Der Spiegel und die Spiegelungen - Über Geschlecht und Seele im Werk von Stanislaw Przybyszewski
Adam Jarosz
Casa editrice: ibidem
Sinossi
"Er sah eine Weile dem Spiel zu, dann pflanzte er sich vor dem Spiegel auf und betrachtete sich wohlgefällig. Ja, gewiß; du bist sehr schön sehr schön …" Stanisław Przybyszewski, Homo Sapiens Liebe und Tod gehören zu den grundlegenden Motiven im Œuvre von Stanisław Przybyszewski (1868-1927), und gleichermaßen behauptet auch das Motiv des Spiegels seinen festen Platz darin, insbesondere vor dem Hintergrund der Seelenpoetik und "Geschlechtsmetaphysik" (Jörg Marx).
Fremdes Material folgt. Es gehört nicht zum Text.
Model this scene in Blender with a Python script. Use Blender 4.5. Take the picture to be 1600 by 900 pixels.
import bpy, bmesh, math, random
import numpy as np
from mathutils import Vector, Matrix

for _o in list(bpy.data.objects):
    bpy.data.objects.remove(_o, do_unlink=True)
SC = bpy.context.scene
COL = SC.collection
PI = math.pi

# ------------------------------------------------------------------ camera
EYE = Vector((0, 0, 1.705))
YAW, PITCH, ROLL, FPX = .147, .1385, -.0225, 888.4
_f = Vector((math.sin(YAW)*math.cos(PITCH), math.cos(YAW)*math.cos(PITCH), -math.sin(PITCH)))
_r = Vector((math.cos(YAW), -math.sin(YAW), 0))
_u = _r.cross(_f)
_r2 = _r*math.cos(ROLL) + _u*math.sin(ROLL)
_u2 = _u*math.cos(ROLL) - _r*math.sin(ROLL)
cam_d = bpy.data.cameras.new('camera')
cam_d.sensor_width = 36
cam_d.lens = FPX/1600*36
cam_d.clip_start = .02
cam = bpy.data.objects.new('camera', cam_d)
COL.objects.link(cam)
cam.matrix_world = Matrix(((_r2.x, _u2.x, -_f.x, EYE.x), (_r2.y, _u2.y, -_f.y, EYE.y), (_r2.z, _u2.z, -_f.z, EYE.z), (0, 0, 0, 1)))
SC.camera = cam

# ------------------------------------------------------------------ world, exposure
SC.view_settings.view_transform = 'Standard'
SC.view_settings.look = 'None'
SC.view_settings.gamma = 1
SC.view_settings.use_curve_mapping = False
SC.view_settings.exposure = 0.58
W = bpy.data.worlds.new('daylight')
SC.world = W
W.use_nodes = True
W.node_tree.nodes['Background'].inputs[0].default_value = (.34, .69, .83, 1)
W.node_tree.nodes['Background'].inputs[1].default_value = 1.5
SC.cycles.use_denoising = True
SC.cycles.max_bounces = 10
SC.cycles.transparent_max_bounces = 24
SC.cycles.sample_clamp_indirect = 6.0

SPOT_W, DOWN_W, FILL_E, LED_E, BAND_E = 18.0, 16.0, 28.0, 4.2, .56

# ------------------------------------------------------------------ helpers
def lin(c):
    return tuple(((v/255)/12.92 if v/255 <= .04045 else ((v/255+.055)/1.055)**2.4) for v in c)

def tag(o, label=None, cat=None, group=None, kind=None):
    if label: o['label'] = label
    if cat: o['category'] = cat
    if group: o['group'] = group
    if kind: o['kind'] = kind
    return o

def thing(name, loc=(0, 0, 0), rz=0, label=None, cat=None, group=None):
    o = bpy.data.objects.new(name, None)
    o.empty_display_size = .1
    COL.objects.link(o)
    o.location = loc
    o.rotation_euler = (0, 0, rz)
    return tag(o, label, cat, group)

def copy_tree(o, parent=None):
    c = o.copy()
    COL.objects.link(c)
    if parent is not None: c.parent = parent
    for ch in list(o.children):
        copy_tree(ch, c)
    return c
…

In vielgestaltiger Ausformung – etwa als Schatten, Doppelgänger, 'Augen-Blick' oder Reflex – und in mannigfachem Zusammenhang – zur Geliebten, Natur, Kunst, Metropole oder Philosophie – kommt das 'Spiegel-Bild' immer wieder zum Vorschein. Das Phänomen der Spiegelung, nicht zuletzt auch als eine optische Erscheinung, gehört hierzu und wirkt sich mit seinen konnotativen Bezügen strukturierend und konstituierend auf das jeweilige Werk aus. Adam Jarosz betrachtet in seinem vorliegenden Buch das gesamte Werk Przybyszewskis, von seinem frühen erzählerischen Schaffen über die Kurzprosa bis hin zu seinen Romanen und Dramen. Er weist ein ausgeprägtes Interesse des Schriftstellers für Metaphorisierungen und symbolische Assoziativfelder um den 'Spiegel' oder die 'Spiegelung', auch des eigenen Ichs, nach. Die Vielfalt von Spiegel-Bildern, von Multiplikationen, in den Romanen und Dramen lassen die Figuren entweder sich selbst entfremdet erscheinen oder stellen eine Art Übergang, eine Spiegelung des Reinen und Ungestörten dar. Jarosz analysiert jedoch nicht nur die Spiegelmetaphorik im Werk Przybyszewskis, er setzt sie auch in Beziehung zum Schaffen bedeutender Zeitgenossen des polnischen Dichters wie Carl du Prel, Carl Gustav Jung, Friedrich Nietzsche und Théodule Ribot. Auf diese Weise macht er deutlich, wie sehr gerade der von Jarosz in den Fokus gestellte Aspekt um den 'Schatten' und die 'Spiegelung' zur kollektiven Grunderfahrung des Menschen gehört, letztlich der Furcht und Sorge um sein Schicksal, seine seelische Konstitution, die über das Hiesige, das Hier und Jetzt, hinauszugehen begehrt. Das betrachtete Spiegel-Motiv schreibt sich zudem in einen breiten kulturgeschichtlichen Zusammenhang – über Glaubensvorstellungen in Asien, Europa, Nordamerika und Ozeanien – ein und erfährt hierdurch eine zusätzliche, vertiefende Ausdeutung, die in den vorliegenden Überlegungen ebenfalls in gebührendem Maße Raum finden konnte.